►

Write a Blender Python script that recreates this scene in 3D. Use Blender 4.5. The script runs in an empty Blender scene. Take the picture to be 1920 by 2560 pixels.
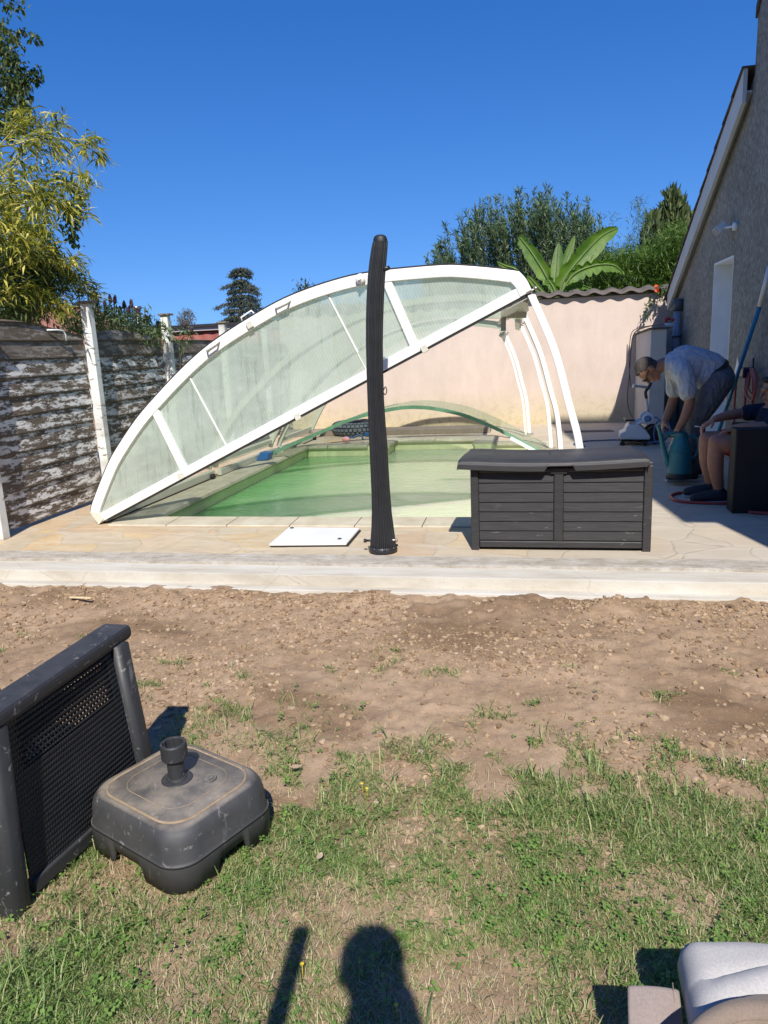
import bpy, math, random
import numpy as np
from mathutils import Vector, Matrix
PI = math.pi
R = math.radians
random.seed(7)
rng = np.random.default_rng(11)
scene = bpy.context.scene
col = scene.collection

# ---------------------------------------------------------------- camera
cam_d = bpy.data.cameras.new("camera")
cam_d.sensor_fit = 'VERTICAL'; cam_d.sensor_height = 36.0
cam_d.lens = 36.0 * 1850.0 / 2560.0
cam_d.clip_start = 0.05; cam_d.clip_end = 3000
cam = bpy.data.objects.new("camera", cam_d); col.objects.link(cam)
cam.location = (0, 0, 1.30)
cam.rotation_euler = (R(77.4232), R(2.53865), R(11.3252))
scene.camera = cam
CM = cam.rotation_euler.to_matrix()

def at(px, py, Y=None, Z=None, X=None):
    """photo pixel -> world point on the plane y=Y, z=Z or x=X"""
    d = CM @ Vector((px - 960, 1280 - py, -1850.0))
    if Y is not None: t = Y / d.y
    elif Z is not None: t = (Z - 1.30) / d.z
    else: t = X / d.x
    return Vector((0, 0, 1.30)) + d * t

# ---------------------------------------------------------------- sky, sun, exposure
SUN = Vector((-0.16306, 0.68989, -0.70531)).normalized()      # direction the light travels
world = bpy.data.worlds.new("World"); scene.world = world
world.use_nodes = True
wn = world.node_tree.nodes; wl = world.node_tree.links
sky = wn.new('ShaderNodeTexSky'); sky.sky_type = 'NISHITA'; sky.sun_disc = False
sky.sun_elevation = R(44.85)
sky.sun_rotation = math.atan2(-SUN.x, -SUN.y)
sky.altitude = 400; sky.air_density = 1.25; sky.dust_density = 0.15; sky.ozone_density = 4.0
bg = wn['Background']; bg.inputs['Strength'].default_value = 0.13
tcw = wn.new('ShaderNodeTexCoord'); mpw = wn.new('ShaderNodeMapping')       # skip the milky band at the horizon
mpw.inputs['Scale'].default_value = (1, 1, 0.9); mpw.inputs['Location'].default_value = (0, 0, 0.17)
wl.new(tcw.outputs['Generated'], mpw.inputs[0]); wl.new(mpw.outputs[0], sky.inputs[0])
hsw = wn.new('ShaderNodeHueSaturation'); hsw.inputs['Saturation'].default_value = 1.35; hsw.inputs['Hue'].default_value = 0.515
wl.new(sky.outputs[0], hsw.inputs['Color']); wl.new(hsw.outputs[0], bg.inputs['Color'])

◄

Task goal ::
Transcribe the whole listing exactly. Pictures stay out of your copy.

Expected output ::
Write a Blender Python script that recreates this scene in 3D. Use Blender 4.5. The script runs in an empty Blender scene. Take the picture to be 1920 by 2560 pixels.
import bpy, math, random
import numpy as np
from mathutils import Vector, Matrix
PI = math.pi
R = math.radians
random.seed(7)
rng = np.random.default_rng(11)
scene = bpy.context.scene
col = scene.collection

# ---------------------------------------------------------------- camera
cam_d = bpy.data.cameras.new("camera")
cam_d.sensor_fit = 'VERTICAL'; cam_d.sensor_height = 36.0
cam_d.lens = 36.0 * 1850.0 / 2560.0
cam_d.clip_start = 0.05; cam_d.clip_end = 3000
cam = bpy.data.objects.new("camera", cam_d); col.objects.link(cam)
cam.location = (0, 0, 1.30)
cam.rotation_euler = (R(77.4232), R(2.53865), R(11.3252))
scene.camera = cam
CM = cam.rotation_euler.to_matrix()

def at(px, py, Y=None, Z=None, X=None):
    """photo pixel -> world point on the plane y=Y, z=Z or x=X"""
    d = CM @ Vector((px - 960, 1280 - py, -1850.0))
    if Y is not None: t = Y / d.y
    elif Z is not None: t = (Z - 1.30) / d.z
    else: t = X / d.x
    return Vector((0, 0, 1.30)) + d * t

# ---------------------------------------------------------------- sky, sun, exposure
SUN = Vector((-0.16306, 0.68989, -0.70531)).normalized()      # direction the light travels
world = bpy.data.worlds.new("World"); scene.world = world
world.use_nodes = True
wn = world.node_tree.nodes; wl = world.node_tree.links
sky = wn.new('ShaderNodeTexSky'); sky.sky_type = 'NISHITA'; sky.sun_disc = False
sky.sun_elevation = R(44.85)
sky.sun_rotation = math.atan2(-SUN.x, -SUN.y)
sky.altitude = 400; sky.air_density = 1.25; sky.dust_density = 0.15; sky.ozone_density = 4.0
bg = wn['Background']; bg.inputs['Strength'].default_value = 0.13
tcw = wn.new('ShaderNodeTexCoord'); mpw = wn.new('ShaderNodeMapping')       # skip the milky band at the horizon
mpw.inputs['Scale'].default_value = (1, 1, 0.9); mpw.inputs['Location'].default_value = (0, 0, 0.17)
wl.new(tcw.outputs['Generated'], mpw.inputs[0]); wl.new(mpw.outputs[0], sky.inputs[0])
hsw = wn.new('ShaderNodeHueSaturation'); hsw.inputs['Saturation'].default_value = 1.35; hsw.inputs['Hue'].default_value = 0.515
wl.new(sky.outputs[0], hsw.inputs['Color']); wl.new(hsw.outputs[0], bg.inputs['Color'])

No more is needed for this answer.